* SET PROBLEM:
Single out each line with the word "script" and copy it.

— start DATA LINES —

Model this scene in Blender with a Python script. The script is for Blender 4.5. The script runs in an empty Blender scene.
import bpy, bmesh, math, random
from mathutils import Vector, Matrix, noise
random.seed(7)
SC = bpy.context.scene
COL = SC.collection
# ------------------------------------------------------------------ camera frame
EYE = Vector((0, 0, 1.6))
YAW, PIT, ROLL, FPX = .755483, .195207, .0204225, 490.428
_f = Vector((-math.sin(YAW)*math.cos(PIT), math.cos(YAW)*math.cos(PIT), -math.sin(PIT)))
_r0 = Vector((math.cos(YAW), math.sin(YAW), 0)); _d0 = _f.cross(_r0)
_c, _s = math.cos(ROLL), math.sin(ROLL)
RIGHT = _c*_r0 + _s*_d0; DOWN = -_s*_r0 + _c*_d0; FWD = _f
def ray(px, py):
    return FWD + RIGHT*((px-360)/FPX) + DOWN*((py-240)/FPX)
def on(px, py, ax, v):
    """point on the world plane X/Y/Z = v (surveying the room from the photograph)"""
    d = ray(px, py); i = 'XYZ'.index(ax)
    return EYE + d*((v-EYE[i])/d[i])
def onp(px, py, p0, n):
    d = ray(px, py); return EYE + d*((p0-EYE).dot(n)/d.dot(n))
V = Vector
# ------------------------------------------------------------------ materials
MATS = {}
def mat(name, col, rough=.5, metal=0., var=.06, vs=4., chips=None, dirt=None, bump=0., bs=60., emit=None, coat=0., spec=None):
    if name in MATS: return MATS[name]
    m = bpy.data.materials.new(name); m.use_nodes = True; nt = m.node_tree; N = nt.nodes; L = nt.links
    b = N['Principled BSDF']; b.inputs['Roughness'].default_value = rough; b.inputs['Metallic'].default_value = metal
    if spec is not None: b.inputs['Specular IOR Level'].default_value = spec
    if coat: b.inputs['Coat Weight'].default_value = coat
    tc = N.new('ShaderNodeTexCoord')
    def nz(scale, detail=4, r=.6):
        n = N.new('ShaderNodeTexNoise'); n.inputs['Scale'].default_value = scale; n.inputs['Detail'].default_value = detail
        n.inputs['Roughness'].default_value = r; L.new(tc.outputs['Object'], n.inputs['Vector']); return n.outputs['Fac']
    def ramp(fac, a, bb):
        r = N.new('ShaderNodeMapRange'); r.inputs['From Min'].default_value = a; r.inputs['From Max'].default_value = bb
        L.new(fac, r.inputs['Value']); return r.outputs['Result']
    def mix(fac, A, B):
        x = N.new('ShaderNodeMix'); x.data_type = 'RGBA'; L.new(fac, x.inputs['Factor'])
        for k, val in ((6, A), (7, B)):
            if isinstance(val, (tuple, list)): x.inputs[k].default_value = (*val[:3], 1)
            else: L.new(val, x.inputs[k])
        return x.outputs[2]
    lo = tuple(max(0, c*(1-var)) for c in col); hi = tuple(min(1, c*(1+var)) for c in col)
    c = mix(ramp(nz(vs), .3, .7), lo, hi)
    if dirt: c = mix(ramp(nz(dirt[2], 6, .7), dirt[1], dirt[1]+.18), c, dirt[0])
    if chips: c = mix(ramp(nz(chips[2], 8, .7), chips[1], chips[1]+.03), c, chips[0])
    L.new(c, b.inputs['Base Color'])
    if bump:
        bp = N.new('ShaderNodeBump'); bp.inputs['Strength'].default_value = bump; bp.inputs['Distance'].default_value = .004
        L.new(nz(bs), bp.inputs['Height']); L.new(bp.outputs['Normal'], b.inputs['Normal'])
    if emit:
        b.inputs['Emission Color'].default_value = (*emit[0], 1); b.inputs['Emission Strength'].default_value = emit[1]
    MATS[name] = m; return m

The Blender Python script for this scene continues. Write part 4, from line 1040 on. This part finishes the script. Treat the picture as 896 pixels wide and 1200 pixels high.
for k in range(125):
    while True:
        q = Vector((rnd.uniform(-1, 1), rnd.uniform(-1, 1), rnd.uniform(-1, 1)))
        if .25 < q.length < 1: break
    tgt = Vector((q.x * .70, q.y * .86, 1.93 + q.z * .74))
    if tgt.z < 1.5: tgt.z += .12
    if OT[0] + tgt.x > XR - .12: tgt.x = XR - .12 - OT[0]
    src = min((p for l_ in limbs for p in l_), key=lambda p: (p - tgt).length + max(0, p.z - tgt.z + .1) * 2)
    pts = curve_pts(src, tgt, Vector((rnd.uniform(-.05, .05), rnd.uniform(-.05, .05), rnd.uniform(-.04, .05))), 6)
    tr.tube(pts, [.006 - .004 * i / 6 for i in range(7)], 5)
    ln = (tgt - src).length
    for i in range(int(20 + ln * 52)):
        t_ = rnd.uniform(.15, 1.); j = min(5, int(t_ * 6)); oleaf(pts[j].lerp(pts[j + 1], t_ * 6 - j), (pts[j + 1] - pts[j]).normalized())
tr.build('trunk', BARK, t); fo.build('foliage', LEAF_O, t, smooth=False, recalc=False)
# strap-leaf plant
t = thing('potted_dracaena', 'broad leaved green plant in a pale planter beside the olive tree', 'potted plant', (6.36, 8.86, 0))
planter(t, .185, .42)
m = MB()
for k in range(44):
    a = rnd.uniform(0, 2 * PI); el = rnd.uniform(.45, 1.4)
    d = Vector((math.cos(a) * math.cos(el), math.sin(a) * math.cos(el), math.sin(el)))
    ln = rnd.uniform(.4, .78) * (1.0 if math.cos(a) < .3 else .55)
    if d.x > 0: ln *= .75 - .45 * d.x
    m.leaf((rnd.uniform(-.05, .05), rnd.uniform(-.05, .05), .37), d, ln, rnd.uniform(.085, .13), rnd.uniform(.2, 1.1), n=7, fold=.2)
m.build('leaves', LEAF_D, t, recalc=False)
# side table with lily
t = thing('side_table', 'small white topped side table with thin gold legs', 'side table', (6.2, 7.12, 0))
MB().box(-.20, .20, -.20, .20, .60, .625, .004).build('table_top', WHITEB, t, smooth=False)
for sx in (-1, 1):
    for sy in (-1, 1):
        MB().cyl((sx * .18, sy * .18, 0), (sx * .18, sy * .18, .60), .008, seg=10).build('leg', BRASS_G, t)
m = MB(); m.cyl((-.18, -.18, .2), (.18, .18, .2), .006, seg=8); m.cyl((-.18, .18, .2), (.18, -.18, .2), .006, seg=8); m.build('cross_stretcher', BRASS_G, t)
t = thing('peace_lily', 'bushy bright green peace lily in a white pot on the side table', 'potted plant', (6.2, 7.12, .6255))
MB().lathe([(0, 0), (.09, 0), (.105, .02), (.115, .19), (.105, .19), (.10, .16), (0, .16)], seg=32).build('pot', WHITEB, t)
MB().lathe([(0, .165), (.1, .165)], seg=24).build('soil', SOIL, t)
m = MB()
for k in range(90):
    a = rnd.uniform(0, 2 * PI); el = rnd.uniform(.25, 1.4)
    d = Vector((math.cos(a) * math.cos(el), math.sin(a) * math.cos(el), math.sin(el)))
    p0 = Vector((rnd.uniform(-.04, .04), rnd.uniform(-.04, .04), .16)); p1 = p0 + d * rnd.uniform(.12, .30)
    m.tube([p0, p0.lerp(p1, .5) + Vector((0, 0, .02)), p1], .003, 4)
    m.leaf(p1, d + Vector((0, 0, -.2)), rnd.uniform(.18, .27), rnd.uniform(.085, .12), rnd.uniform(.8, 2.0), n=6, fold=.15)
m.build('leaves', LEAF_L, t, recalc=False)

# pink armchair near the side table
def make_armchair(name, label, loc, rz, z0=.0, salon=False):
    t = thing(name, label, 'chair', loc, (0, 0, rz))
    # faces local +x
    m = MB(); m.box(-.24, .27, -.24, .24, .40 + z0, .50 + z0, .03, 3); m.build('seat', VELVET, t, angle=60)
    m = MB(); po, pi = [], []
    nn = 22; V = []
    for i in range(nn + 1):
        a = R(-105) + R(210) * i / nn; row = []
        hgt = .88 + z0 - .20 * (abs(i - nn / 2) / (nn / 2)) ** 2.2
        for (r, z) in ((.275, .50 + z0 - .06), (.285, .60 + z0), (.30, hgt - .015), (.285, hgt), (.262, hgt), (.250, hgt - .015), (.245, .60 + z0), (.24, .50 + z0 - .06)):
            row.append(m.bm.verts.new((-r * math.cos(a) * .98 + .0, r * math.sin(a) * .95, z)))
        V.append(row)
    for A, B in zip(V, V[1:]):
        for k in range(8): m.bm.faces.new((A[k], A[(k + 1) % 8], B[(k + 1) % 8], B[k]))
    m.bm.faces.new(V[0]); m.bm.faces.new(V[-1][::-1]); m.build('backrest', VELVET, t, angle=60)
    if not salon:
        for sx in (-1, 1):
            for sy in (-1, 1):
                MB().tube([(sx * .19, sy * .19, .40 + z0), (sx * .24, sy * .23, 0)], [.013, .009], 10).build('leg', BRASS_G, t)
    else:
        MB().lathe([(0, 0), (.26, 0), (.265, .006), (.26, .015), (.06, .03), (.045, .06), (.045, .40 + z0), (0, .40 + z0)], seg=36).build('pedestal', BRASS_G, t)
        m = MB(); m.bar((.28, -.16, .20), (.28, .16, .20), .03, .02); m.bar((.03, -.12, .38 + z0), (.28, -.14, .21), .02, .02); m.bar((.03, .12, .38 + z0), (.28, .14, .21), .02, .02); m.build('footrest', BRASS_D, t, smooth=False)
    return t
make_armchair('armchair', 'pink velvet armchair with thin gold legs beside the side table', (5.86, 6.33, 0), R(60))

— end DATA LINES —

* WORKED ANSWER:
Model this scene in Blender with a Python script. The script is for Blender 4.5. The script runs in an empty Blender scene.
The Blender Python script for this scene continues. Write part 4, from line 1040 on. This part finishes the script. Treat the picture as 896 pixels wide and 1200 pixels high.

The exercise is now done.